The set designs and the mechas are pretty well-drawn; the actual human characters a bit less so, being pretty much bog standard in 80s anime terms. The animation is decent and the action sequences are fairly well-paced – which you would expect from an OVA like this. The classical Greek and the ancient Ægyptian influences on the architecture of Olympus (the latter likely by way of Blade Runner) are particularly notable, and there is, at least æsthetically, a nice juxtaposition of utopian high modernism with the neon-and-rubble patterns of urban decay and destruction. It’s always fun seeing a futurist vision with big, bulky, square electronic motifs – for example, the videophones that the characters all use. The soundtrack is another thing that reminded me of Mathnet, in particular the synthesizer- and saxophone-heavy easy-listening parts of the score.

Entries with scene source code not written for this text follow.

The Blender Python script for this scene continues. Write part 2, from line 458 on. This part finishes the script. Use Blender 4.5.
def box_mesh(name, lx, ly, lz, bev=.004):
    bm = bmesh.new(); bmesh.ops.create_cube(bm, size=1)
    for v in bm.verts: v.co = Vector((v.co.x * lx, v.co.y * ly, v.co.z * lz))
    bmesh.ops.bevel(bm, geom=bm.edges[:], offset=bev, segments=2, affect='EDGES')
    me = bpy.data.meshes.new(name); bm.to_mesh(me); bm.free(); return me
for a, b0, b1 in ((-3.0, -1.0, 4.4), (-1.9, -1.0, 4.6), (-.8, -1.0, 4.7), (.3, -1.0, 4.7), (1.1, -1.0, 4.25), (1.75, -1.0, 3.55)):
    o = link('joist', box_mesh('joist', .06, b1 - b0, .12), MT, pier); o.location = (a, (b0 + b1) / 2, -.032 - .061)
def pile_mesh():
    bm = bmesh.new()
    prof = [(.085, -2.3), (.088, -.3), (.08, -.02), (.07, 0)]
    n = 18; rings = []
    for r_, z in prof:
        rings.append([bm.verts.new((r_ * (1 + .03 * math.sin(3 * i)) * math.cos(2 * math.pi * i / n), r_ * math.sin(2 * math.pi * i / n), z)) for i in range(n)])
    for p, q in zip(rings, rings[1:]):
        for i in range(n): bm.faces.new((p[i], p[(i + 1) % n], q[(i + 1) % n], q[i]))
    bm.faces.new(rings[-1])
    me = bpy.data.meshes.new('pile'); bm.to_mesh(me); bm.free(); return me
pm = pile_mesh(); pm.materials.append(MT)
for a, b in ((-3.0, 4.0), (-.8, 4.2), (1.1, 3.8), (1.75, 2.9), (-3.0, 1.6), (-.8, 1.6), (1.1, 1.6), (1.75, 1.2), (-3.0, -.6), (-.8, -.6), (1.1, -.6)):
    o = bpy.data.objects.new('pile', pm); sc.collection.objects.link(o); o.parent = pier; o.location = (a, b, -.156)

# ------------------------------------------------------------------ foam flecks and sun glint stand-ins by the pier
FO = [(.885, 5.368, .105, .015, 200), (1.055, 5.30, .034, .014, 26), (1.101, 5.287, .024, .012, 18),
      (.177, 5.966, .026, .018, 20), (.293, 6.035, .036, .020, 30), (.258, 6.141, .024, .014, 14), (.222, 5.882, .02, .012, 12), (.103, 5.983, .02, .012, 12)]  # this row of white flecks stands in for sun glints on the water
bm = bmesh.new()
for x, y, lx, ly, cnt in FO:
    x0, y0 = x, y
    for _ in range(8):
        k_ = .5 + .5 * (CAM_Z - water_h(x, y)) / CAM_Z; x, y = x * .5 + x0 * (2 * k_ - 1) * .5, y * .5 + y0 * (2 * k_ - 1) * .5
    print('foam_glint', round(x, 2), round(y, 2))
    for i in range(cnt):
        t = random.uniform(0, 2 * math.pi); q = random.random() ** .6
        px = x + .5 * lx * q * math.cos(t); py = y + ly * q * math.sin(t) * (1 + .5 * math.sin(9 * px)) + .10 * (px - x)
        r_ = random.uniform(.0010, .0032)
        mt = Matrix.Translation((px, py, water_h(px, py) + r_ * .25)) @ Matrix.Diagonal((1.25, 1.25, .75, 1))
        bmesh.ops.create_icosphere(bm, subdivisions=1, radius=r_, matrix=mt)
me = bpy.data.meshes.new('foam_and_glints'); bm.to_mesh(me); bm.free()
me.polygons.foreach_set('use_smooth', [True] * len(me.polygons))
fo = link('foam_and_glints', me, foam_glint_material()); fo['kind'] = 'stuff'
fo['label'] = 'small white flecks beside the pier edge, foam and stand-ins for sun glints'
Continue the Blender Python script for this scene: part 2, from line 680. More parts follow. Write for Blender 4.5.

You also have your 80s J-rock / hard-rock segments as well for the action scenes, which adds to the charm.
One of the fun things about the OVA – at least for me, because I’ve got that ironic streak – is the prominence of what appears to be completely unironic Engrish. A suspect in police records will have a ‘Piace of Birth’, but a ‘Past as Indistinct’. Deunan’s and Briareos’s retro convertible (because how else are you going to visit a drive-in fast-food joint?) has a big brand logo on the back of ‘STOP’ and a ’23 ARMYS’ window sticker. Off-duty cops from the ‘Olumpus’ Police Department hang out at the ‘Onimal Coffee House’, until they have to scramble for the ‘RED ALART’. Such little things are enough to bring a smile to my face, I must admit.
Long story short: if your expectations aren’t too high, and if you approach it as you would a brainless action flick or a mid-budget Hong Kong cop drama, you’ll likely find the Appleseed OVA enjoyable enough. It’s got enough of Shirow Masamune’s design touch, at least in the non-human characters and mechas and set pieces, to carry a bit of the original’s charm. But if you’re looking for a faithful adaptation of the manga… well, this ain’t it, and neither is the 2004 remake. The cover is pretty badass, though.